Can ingestion via HTTP be improved:

nblumhardt commented 12 months ago

Hi @bekir-ozturk! Sounds like a really cool project. Unfortunately it won't work well with Seq as it's implemented today, because timeouts and DOS prevention measures built into the server may end up dropping your open connections unexpectedly.

WebSockets might be a closer protocol fit for this; Seq implements streaming out via WebSocket today, but streaming in also seems reasonable and we could definitely consider it for a future release. Any thoughts?

Another (unfortunately much more complicated) option would be to use OTLP and gRPC, which Seq already supports. Although the abstraction is request-response, I believe that under the hood, HTTP/2 maintains the open connection and streams requests in a similar manner to what your client is doing explicitly.

bekir-ozturk commented 12 months ago

Hi @nblumhardt, Thanks for the quick reply!

Websockets would be great. Is there a ticket that I can use to track the status of such feature (even if it might get rejected)?

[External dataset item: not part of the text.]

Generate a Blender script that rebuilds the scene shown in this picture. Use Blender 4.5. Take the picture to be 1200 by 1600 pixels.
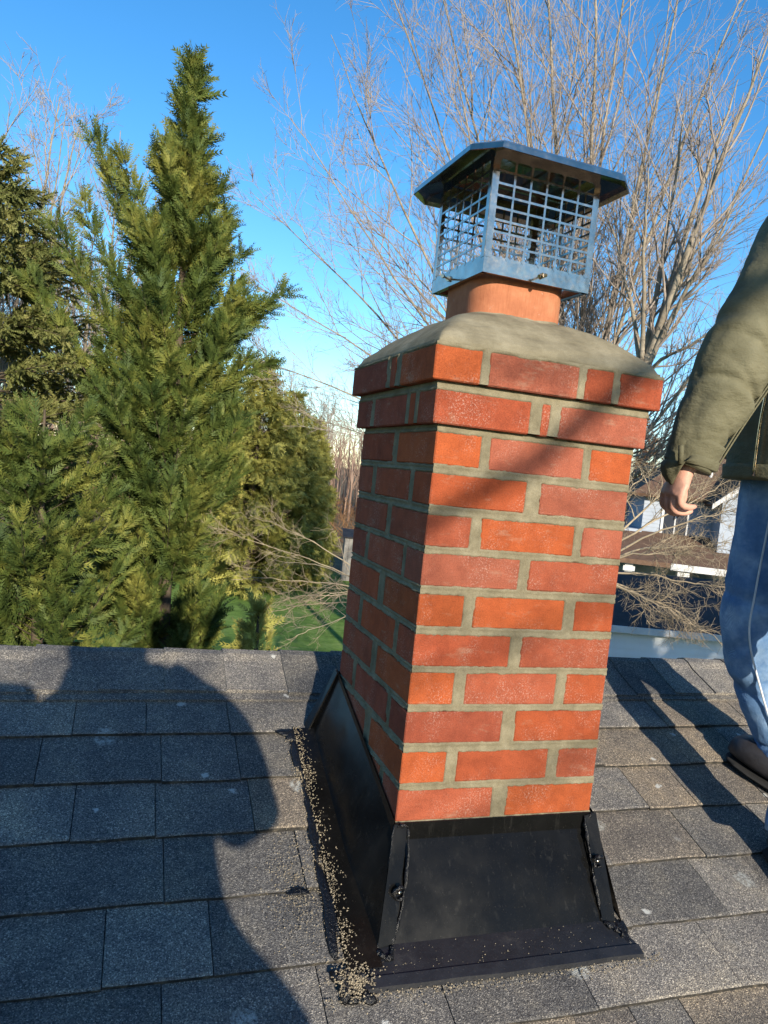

gRPC is probably a good solution to this in many cases, but I want to avoid it for this specific project due to its complexity as you also pointed out. I am not familiar with OTLP, but it seems similar to gRPC in this regard.

Thanks!

nblumhardt commented 12 months ago

Thanks for your reply. Converting this ticket to a discussion is probably the best way to track it - we try to keep the main issue tracker fairly lean (there are a lot of things we could potentially consider doing :-)) so for more speculative things, we tend to use discussions to keep the conversation alive.